Le volet final de cette journée a été consacré aux problèmes spécifiques posés par les documents numériques. Et c’est l’expérience britannique que Toby Bainton (Society of College, National and University Libraries) s’est appliqué à décrire : la solution coopérative de négociation et de rédaction de licence utilisée par les bibliothèques britanniques rassemblées en consortium. Sur ce même thème, Helen Pickering (University of Stirling) a fait part du projet HERON (Higher Education Resources On-demand), initié en 1998 entre les universités de Stirling, Napier, South Bank et Blackwells. Cette initiative, dont elle est responsable, a d’abord eu pour but de recenser toutes les questions relatives à la numérisation de l’information dans l’enseignement supérieur britannique, et surtout, de trouver des réponses aux questions de droit d’auteur qui se posent aux bibliothèques. Ce projet très novateur devait aboutir à une expérimentation de paiement de droit dans un environnement numérisé, fin 2001 : son développement sera donc à suivre avec attention et pourrait peut-être servir de modèle pour faire évoluer la situation en France.
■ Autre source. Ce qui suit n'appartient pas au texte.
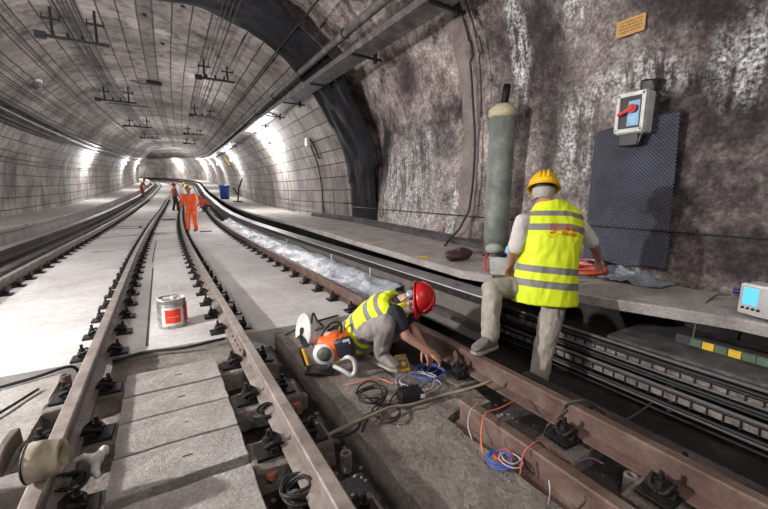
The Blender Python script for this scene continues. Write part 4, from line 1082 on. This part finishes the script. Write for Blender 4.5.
# ------------------------------------------------------------ distant workers
def far_worker(s, u, w0, face, lab, top, bot, lean=0., height=1.75, crouch=False, helm=M_yellow, arms=0):
    b0 = P(s, u, w0); th_ = align(s)[3]+face; f = V((math.sin(th_), math.cos(th_), 0)); r = V((f.y, -f.x, 0)); H = height/1.75; Z_ = V((0, 0, 1))
    T = thing('person', lab, 'person', b0)
    hipz = .93*H if not crouch else .42*H
    pel = b0+Z_*hipz-f*.1*(1 if crouch or lean else 0); nk = pel+(Z_*math.cos(lean)+f*math.sin(lean))*.52*H; hd = nk+(Z_*math.cos(lean*.6)+f*math.sin(lean*.6))*.14*H
    up_ = (nk-pel).normalized(); mid = nk-up_*.06
    bm = newbm(); SEC = [(pel-up_*.05, .13, .1), (pel, .155, .115), (pel.lerp(mid, .4), .14, .11), (pel.lerp(mid, .8), .17, .12), (mid, .155, .1), (nk, .06, .06)]
    torso(bm, SEC, r, r)
    legs = []; ar = []
    for q in (-1, 1):
        hip = pel+r*.09*q-Z_*.03; an = b0+r*.11*q+Z_*.08+f*.10*q; kn = (hip+an)/2+f*(.06 if not crouch else .32)+Z_*(0 if not crouch else .12)
        legs.append((hip, kn, an)); sh = mid+r*.18*q; el = sh-Z_*.27+f*(.05+.12*arms)+r*.05*q; wr = el-Z_*(.20-.12*arms)+f*(.10+.12*arms); ar.append((sh, el, wr))
        chain(bm, [hip, kn, an], [.08, .055, .04], 10); chain(bm, [sh, el, wr], [.05, .04, .03], 10); hand(bm, wr, wr-el, -r*q, q, .4); foot(bm, an, an+f*.18, Z_, h=.08)
    head(bm, hd, up_+Z_, f, H); tube(bm, [nk-up_*.04, hd], .055, 10)
    blob('body', bm, M_skin, T, .011, 1)
    bm = newbm(); torso(bm, SEC[:-1], r, r, .02)
    for a in ar: chain(bm, list(a[:2])+[a[1].lerp(a[2], .9)], [.07, .058, .048], 10)
    blob('jacket', bm, top, T, .012, 2, folds=(.008, 8, s))
    bm = newbm(); torso(bm, SEC[:2], r, r, .015)
    for a in legs: chain(bm, a, [.10, .08, .07], 10)
    blob('trousers', bm, bot, T, .012, 2, folds=(.008, 8, s))
    for a in legs:
        bm = newbm(); foot(bm, a[2], a[2]+f*.19, Z_, h=.08); rough(bm, .002, 10); obj('boot', bm, M_black, T, True)
    ho, br = helmet(T, hd+(up_+Z_).normalized()*.045*H, up_+Z_, f, helm, H); obj('brim', br, helm, T, True)
far_worker(15.6, .86, -.18, 3.5, 'worker in full orange workwear standing on the slab in mid tunnel', M_hiorange, M_hiorange, lean=.35, helm=plain('helmet_dull', (.35, .22, .08), .5), arms=.4)
far_worker(27.5, .22, -.18, 1.2, 'distant worker in dull red jacket between the inner rails', M_dred, M_navy, helm=M_dred)
far_worker(31.0, .75, -.18, .2, 'distant worker in pale clothes with yellow helmet behind the orange one', M_tee, M_gtrous, helm=M_yellow)
far_worker(26.5, 2.0, -.18, 4.2, 'distant worker bending at the outer rail in orange jacket and blue trousers', M_hiorange, plain('blue_cloth', (.05, .08, .2), .8), lean=.9, crouch=True, helm=M_hiorange, arms=.6)
far_worker(42.0, -2.7, -.1, 1.5, 'distant worker in orange beside the opposite walkway', plain('muted_orange', (.5, .12, .05), .8), M_dred, lean=.5, helm=M_dred, arms=.5)
bm = newbm(); box(bm, P(15.3, 1.3, -.165), (.4, .10, .03)); single('dark_block', bm, M_dark, 'flat dark block on the slab at the orange worker\'s feet', 'block')

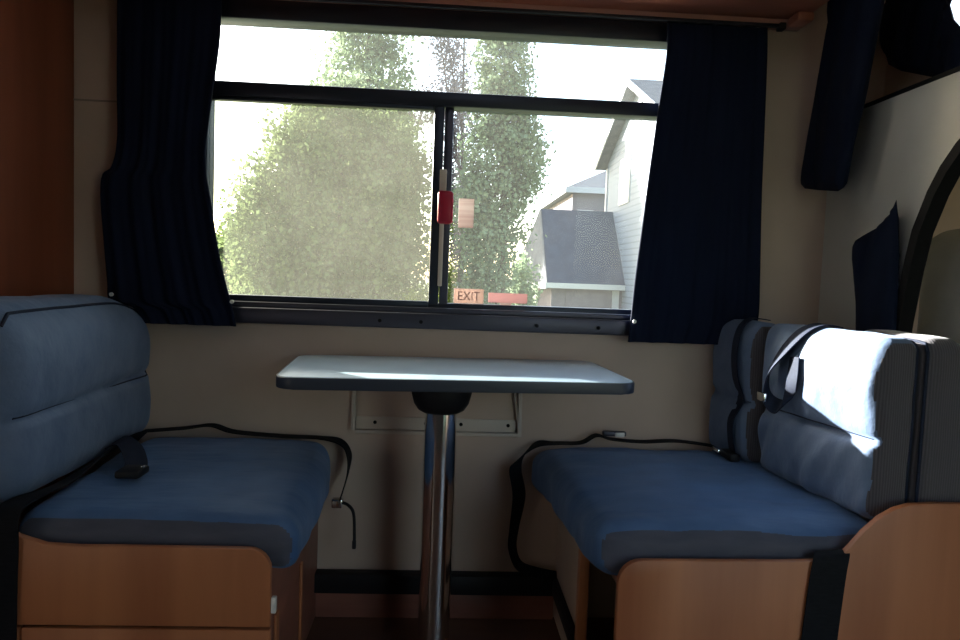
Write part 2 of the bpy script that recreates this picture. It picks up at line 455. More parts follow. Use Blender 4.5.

Les participants à ce congrès ont donc bien réalisé que copyright et droit d’auteur pouvaient revêtir des réalités bien différentes en Grande-Bretagne et en France. La législation européenne et l’accès à l’information numérisée sont venus opacifier un peu plus toutes ces questions. Mais les bibliothécaires se doivent de rester en alerte, de défendre leurs missions et de constituer une force de propositions efficace.
Ces très riches journées passées à Bordeaux ont vraiment constitué une réponse créative à un besoin d’échanges professionnels et de confrontation européenne, humaine et chaleureuse. Souhaitons donc que cette coopération franco-britannique se maintienne et se développe afin de nous retrouver très nombreux à Brighton (Sussex) : Debby Shorley nous accueillera dans son établissement pour le prochain congrès en 2003.